Scottata più volte in passato, l’Opec stessa non si fidava fino in fondo della Russia. Ma stavolta Mosca sembra aver rispettato gli impegni: al 1° maggio la sua produzione di petrolio era diminuita di 300.790 barili al giorno rispetto ai livelli (da record) di ottobre, un taglio addirittura superiore, sia pure di poco, rispetto ai 300mila bg promessi.
Le cifre esibite dal ministero dell’Energia non hanno comunque scaldato il mercato e le quotazioni del barile hanno concluso la seduta poco sopra i minimi: 50,79 dollari per il Brent di luglio e 47,82 $ per il Wti di giugno.
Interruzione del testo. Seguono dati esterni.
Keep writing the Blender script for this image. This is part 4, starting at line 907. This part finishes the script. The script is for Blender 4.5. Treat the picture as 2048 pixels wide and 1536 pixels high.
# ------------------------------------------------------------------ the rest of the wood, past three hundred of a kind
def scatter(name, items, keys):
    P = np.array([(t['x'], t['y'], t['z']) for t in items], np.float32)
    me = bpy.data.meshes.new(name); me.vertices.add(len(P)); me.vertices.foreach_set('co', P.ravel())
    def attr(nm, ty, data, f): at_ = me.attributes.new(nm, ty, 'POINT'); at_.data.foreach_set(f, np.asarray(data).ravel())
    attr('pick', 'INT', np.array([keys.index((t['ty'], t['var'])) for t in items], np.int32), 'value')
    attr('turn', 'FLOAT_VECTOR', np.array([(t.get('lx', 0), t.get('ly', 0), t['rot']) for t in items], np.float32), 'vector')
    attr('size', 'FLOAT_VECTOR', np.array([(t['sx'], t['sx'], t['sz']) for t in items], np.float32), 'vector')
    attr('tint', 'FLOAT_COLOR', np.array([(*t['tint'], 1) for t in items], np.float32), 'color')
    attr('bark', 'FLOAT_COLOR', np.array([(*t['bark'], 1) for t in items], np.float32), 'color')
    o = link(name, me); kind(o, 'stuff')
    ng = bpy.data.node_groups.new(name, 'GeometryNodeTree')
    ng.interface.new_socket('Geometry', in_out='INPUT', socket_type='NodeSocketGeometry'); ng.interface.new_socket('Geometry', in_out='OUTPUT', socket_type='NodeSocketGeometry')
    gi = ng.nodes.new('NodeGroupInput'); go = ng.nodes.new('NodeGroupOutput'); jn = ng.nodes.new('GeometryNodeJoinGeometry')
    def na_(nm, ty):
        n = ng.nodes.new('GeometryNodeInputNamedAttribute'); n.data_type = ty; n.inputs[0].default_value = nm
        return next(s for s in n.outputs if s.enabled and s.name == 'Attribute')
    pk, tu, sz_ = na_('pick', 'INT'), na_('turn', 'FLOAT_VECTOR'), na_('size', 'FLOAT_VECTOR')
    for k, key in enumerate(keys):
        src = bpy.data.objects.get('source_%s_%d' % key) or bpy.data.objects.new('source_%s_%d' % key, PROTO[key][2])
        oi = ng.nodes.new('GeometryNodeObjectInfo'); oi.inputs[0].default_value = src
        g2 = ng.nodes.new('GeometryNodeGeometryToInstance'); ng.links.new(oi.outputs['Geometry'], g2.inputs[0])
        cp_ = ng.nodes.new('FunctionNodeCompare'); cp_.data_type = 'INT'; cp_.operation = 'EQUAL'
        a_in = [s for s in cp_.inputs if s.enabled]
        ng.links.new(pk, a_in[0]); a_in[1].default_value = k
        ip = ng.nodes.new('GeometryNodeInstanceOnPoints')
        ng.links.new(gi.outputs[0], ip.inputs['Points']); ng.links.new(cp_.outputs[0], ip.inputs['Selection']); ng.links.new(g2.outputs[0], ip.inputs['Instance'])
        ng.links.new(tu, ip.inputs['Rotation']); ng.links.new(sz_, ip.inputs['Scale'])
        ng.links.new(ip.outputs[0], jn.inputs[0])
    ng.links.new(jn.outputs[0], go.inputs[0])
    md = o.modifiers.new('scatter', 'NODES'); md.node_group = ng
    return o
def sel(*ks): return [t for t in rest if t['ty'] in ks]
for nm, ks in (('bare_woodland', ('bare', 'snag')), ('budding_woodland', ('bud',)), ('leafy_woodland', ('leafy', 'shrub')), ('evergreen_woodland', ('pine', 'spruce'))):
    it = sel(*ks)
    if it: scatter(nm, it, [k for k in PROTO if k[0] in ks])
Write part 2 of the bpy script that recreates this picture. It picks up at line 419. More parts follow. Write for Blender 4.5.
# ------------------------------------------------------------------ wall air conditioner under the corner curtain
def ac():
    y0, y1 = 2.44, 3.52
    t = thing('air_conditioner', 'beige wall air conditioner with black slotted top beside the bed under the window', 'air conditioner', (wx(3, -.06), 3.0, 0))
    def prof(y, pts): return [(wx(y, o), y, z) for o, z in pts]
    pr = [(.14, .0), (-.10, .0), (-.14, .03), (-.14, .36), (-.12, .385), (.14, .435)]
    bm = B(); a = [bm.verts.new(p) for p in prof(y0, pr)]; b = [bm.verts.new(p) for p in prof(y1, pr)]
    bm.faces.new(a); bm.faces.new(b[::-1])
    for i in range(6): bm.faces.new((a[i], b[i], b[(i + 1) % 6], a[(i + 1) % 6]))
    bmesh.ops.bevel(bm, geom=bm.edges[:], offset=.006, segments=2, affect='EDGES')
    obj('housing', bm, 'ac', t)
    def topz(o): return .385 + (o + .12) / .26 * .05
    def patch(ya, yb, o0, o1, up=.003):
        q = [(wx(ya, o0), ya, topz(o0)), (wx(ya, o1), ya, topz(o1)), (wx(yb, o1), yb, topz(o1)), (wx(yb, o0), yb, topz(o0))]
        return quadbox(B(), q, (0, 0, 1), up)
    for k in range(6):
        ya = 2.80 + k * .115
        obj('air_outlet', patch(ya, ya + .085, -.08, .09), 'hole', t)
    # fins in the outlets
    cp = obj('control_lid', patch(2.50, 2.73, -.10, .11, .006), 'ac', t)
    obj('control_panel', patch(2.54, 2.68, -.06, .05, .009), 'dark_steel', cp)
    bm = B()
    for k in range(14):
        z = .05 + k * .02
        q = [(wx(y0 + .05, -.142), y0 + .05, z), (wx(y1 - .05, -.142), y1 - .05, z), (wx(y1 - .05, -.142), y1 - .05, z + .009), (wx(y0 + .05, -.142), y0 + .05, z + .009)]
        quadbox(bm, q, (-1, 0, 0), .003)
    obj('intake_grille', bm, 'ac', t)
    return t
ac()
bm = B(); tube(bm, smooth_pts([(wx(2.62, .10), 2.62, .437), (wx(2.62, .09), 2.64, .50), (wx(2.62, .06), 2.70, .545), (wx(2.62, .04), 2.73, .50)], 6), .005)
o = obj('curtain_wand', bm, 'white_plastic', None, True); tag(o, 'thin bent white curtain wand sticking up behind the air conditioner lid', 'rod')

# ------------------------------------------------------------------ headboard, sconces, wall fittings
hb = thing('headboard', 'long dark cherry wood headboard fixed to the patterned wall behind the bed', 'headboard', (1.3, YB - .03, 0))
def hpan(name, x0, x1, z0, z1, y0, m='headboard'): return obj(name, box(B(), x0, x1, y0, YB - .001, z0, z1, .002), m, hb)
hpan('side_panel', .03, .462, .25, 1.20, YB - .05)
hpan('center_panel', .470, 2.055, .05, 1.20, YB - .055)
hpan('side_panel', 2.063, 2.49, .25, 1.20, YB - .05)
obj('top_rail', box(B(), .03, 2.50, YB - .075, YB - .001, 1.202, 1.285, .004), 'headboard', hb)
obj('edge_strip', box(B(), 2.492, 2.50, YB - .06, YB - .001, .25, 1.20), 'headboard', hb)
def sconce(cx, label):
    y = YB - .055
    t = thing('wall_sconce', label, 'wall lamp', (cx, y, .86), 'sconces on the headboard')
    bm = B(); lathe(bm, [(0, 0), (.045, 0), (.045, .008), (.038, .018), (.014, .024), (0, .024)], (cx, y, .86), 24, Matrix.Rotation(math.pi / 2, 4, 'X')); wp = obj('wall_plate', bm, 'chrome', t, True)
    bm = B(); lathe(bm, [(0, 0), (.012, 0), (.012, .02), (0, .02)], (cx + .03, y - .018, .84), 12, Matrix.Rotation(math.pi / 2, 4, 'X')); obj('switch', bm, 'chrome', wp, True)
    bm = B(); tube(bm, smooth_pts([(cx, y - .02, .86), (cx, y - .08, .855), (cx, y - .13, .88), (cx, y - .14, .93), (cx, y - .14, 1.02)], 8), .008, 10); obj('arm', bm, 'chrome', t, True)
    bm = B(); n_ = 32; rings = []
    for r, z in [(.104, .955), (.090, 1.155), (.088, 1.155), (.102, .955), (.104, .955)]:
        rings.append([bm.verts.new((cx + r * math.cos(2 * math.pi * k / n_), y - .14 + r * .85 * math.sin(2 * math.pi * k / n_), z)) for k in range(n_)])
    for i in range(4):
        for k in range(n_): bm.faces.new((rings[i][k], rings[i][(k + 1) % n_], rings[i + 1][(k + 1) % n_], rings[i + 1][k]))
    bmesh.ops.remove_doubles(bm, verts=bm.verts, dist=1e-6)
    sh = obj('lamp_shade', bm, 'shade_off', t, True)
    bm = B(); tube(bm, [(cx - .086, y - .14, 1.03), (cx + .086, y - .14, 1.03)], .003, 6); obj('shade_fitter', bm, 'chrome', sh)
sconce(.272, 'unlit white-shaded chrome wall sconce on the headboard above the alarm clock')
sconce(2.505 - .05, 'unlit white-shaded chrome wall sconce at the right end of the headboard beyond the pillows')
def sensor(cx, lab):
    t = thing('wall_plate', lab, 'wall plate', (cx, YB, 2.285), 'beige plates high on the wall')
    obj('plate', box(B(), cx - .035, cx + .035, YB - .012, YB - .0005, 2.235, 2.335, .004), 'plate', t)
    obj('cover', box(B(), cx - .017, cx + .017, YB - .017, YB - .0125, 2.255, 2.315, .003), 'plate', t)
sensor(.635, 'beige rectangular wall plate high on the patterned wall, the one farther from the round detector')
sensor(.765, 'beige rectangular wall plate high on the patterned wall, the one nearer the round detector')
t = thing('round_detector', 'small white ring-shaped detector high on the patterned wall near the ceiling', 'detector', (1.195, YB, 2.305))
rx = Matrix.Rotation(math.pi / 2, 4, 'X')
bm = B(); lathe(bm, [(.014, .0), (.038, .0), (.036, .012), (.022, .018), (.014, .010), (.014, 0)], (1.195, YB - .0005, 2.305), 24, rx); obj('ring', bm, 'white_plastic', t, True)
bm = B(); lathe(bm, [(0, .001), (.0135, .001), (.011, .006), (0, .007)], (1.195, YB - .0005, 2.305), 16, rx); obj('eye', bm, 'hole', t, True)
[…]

I precedenti non sono incoraggianti. Per almeno tre volte ( nel 1998, nel 2001 e nel 2008) la Russia aveva promesso collaborazione con l’Opec, salvo poi approfittare dei suoi tagli per strapparle quote di mercato. E anche oggi le sue esportazioni stanno accelerando: gli stessi dati ministeriali mostrano che le forniture via oleodotto sono aumentate da 4,415 a 4,736 milioni di barili al giorno in aprile, a fronte di una produzione media di 10,995 mbg (-0,5%).
Il problema è peraltro comune, come evidenziano diversi analisti. Morgan Stanley stima che l’Opec, dall’inizio dell’anno abbia ridotto l’export di meno di 1 mbg, pur avendo tagliato fino a 1,4 mbg di produzione (quindi più degli 1,2 mbg promessi). Per Energy Aspects l’export Opec è sceso di appena 800mila bg.
Anche queste considerazioni stanno pesando sui corsi del petrolio. Ma l’attenzione degli investitori oggi si concentra soprattutto sugli Stati Uniti, da cui arrivano troppi segnali negativi.
L’Eia ha segnalato un nuovo calo delle scorte di greggio la settimana scorsa, ma solo di 930mila barili. Quanto alla benzina gli stock, saliti di altri 191mila barili, superano del 10% la media stagionale del decennio e la domanda si conferma debole (-2,7% nelle ultime 4 settimane).